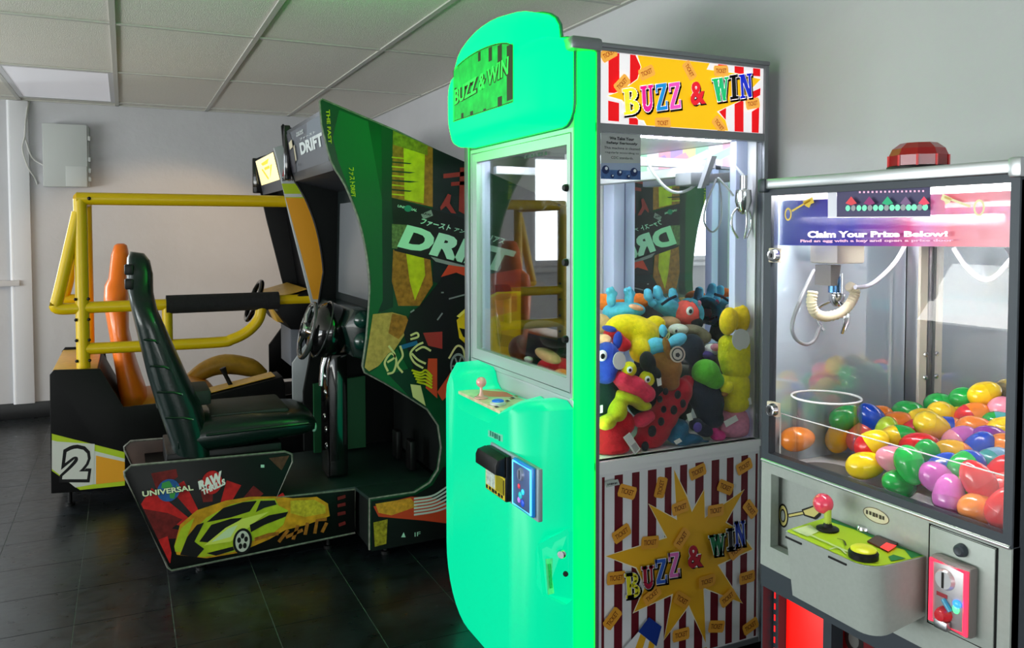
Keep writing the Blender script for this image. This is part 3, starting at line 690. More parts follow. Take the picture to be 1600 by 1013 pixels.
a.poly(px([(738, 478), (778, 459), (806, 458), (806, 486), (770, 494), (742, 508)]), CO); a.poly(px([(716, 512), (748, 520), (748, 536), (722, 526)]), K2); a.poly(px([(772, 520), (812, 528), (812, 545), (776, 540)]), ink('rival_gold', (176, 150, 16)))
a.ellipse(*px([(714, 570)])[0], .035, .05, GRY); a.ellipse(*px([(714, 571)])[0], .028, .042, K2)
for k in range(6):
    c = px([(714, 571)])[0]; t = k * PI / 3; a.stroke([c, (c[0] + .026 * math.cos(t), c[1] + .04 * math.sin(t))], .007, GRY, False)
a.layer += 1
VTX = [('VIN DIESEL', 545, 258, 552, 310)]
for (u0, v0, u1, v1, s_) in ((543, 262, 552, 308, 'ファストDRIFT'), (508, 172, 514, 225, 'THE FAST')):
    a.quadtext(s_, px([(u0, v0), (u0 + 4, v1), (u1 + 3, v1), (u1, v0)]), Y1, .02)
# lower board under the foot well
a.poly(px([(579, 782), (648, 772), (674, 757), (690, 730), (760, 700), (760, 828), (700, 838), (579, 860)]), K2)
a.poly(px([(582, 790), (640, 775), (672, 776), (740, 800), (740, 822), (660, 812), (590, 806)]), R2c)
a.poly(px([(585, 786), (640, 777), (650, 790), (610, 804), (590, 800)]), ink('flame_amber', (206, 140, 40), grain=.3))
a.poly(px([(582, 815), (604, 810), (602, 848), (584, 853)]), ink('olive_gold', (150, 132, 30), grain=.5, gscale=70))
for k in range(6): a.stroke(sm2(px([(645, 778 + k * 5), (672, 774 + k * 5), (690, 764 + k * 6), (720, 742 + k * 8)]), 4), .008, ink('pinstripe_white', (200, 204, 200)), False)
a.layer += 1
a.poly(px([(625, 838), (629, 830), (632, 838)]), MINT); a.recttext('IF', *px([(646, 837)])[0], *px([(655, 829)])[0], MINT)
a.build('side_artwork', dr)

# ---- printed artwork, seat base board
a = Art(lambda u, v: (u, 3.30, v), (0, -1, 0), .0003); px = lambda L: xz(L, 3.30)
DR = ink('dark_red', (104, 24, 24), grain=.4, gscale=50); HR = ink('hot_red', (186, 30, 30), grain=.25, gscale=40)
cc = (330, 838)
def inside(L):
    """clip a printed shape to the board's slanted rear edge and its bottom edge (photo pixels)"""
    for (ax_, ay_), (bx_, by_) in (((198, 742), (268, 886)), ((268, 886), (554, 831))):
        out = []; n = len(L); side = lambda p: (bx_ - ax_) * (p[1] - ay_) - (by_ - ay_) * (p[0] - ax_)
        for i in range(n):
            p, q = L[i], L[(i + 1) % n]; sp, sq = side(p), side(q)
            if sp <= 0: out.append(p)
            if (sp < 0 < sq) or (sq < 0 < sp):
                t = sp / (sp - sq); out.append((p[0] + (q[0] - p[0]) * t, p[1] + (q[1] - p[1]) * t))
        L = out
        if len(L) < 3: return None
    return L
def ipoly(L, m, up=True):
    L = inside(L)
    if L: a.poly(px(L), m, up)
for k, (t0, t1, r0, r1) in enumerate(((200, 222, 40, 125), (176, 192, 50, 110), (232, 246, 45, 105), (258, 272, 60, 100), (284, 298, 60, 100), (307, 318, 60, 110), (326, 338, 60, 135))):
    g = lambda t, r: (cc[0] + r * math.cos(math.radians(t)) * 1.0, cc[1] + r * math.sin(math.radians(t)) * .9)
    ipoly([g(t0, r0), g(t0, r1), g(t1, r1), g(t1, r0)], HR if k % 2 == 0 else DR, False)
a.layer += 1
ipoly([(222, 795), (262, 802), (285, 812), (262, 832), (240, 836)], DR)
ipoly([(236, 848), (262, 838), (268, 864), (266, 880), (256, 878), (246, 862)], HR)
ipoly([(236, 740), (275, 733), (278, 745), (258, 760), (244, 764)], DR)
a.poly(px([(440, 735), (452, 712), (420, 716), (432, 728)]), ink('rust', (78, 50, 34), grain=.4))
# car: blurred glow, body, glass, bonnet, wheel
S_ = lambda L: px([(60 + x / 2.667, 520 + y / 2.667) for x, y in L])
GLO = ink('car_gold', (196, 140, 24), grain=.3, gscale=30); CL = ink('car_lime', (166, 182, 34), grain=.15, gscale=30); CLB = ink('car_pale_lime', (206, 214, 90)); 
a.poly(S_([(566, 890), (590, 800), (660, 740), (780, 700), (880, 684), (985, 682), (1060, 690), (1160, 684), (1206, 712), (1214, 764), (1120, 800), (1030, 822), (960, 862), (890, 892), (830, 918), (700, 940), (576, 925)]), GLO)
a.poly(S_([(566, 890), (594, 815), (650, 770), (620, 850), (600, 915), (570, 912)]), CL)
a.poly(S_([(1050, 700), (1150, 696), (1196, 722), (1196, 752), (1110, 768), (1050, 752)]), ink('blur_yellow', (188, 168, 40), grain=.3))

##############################

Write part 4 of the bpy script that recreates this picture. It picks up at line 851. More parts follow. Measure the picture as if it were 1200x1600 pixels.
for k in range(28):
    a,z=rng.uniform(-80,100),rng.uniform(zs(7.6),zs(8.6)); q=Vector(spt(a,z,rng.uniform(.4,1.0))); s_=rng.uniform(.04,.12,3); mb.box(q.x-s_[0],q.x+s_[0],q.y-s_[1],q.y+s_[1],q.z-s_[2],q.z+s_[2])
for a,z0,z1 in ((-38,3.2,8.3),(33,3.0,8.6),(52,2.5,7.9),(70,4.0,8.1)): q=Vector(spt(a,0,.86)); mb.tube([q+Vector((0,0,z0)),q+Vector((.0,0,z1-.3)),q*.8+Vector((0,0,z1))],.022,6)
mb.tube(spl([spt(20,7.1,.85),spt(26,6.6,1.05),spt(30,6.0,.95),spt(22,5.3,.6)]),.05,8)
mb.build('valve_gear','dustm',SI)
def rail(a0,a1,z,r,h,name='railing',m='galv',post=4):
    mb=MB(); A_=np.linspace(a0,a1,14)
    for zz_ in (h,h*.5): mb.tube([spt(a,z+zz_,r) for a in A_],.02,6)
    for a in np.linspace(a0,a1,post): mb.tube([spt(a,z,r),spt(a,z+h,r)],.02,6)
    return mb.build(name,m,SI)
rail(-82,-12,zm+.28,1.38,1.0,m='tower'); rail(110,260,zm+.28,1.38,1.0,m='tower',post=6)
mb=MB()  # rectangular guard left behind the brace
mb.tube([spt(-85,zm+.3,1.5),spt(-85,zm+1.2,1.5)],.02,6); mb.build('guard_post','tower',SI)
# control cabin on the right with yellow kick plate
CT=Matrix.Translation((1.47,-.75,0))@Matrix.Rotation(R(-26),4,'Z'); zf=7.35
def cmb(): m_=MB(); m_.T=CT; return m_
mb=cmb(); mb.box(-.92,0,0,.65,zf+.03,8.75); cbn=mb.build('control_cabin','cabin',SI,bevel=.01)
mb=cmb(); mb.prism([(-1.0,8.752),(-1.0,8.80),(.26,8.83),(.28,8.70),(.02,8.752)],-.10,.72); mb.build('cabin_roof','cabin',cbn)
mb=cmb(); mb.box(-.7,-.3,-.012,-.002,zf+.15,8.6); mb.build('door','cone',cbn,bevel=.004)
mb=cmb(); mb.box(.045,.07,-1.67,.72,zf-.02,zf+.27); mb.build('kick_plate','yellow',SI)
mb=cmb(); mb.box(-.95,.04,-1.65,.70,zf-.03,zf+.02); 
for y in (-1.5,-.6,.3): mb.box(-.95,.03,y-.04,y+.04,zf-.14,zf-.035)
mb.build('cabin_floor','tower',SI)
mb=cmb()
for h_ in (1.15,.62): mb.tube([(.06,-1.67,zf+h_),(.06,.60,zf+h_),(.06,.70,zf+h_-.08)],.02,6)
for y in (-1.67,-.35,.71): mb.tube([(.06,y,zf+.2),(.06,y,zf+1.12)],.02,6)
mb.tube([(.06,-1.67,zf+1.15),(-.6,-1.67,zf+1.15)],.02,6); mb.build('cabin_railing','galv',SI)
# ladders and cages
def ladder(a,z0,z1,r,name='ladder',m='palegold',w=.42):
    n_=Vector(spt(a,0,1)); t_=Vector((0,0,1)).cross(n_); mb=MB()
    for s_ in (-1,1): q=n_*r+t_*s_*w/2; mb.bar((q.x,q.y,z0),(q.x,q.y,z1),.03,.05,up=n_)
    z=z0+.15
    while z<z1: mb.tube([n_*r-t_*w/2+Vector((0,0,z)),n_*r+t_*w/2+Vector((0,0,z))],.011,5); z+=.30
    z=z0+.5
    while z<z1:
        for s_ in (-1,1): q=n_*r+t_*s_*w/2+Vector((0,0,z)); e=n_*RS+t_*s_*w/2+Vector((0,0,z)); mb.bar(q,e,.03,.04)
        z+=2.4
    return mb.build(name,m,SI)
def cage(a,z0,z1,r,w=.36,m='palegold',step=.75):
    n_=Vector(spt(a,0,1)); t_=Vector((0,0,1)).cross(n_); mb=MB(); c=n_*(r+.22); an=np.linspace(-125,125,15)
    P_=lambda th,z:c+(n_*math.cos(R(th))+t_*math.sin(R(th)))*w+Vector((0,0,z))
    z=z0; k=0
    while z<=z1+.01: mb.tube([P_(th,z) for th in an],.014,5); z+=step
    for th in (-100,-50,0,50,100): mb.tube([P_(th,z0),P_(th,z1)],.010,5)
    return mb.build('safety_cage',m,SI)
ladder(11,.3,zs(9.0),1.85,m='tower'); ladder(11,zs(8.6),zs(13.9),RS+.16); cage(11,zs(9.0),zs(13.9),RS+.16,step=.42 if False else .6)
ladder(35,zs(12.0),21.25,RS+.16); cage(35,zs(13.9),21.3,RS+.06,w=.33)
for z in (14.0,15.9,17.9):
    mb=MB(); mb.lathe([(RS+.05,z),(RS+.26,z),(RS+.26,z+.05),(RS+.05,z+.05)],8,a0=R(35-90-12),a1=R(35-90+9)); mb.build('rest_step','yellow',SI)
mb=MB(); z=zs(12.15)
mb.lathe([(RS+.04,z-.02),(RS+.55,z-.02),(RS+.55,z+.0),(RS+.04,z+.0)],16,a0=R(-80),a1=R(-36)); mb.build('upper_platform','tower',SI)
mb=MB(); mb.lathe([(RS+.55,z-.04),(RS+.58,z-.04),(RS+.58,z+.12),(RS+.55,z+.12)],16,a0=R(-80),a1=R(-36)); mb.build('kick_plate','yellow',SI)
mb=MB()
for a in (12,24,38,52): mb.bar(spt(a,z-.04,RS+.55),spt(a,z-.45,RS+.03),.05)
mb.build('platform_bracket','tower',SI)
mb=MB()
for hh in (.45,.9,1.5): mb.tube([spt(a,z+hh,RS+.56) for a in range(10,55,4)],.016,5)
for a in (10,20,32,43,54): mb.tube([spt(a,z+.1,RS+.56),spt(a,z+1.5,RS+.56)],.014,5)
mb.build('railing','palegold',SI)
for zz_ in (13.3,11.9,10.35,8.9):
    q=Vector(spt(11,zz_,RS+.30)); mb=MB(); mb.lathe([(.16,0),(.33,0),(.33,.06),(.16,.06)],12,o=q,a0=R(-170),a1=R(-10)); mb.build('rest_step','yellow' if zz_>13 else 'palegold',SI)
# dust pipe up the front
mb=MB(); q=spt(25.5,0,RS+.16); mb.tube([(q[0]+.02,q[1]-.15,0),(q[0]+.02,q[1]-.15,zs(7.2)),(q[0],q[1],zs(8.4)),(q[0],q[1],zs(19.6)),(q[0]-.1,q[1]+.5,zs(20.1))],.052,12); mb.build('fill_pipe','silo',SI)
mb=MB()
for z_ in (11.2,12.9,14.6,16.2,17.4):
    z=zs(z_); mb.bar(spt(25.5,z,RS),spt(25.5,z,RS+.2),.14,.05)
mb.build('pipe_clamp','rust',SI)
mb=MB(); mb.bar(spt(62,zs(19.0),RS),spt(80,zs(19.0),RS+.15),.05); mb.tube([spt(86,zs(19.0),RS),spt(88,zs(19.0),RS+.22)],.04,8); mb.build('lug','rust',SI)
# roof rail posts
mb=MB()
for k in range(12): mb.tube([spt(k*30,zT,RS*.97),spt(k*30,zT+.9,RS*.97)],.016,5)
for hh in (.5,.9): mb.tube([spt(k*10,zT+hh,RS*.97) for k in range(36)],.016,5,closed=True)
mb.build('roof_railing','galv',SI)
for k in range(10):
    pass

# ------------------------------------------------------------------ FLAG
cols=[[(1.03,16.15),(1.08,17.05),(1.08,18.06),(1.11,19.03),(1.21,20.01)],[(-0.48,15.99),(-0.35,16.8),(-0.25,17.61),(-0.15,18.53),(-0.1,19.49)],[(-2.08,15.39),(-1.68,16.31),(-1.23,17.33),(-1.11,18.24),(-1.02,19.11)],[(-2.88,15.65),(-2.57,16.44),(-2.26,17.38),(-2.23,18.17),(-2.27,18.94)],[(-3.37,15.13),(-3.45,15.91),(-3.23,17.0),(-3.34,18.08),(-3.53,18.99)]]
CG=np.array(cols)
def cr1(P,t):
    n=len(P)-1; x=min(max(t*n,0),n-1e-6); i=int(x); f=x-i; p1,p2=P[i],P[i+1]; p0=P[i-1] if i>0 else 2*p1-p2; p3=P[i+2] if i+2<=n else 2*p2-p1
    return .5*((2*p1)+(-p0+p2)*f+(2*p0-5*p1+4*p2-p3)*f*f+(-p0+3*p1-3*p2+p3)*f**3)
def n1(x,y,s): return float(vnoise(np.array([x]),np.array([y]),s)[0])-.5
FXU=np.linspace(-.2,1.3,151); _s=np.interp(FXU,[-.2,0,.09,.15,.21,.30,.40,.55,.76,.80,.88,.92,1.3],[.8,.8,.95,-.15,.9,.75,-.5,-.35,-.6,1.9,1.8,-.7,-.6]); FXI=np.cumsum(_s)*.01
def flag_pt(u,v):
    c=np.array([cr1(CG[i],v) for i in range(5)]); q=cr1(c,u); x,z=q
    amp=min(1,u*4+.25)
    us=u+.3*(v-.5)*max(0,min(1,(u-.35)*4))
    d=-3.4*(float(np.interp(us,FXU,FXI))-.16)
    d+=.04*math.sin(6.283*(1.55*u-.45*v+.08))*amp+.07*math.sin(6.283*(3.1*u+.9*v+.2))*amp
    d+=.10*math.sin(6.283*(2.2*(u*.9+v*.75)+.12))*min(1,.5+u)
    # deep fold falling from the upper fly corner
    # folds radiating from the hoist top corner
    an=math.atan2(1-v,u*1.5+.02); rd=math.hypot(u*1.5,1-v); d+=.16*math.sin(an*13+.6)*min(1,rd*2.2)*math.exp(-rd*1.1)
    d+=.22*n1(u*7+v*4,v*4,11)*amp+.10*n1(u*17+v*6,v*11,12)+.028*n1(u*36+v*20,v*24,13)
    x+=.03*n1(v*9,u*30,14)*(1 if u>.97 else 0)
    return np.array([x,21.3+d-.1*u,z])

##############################

## WHAT YOU HAVE TO DO
In the records above, how many lines contain the word "parts"? Give the number alone.

## SOLUTION BELOW
2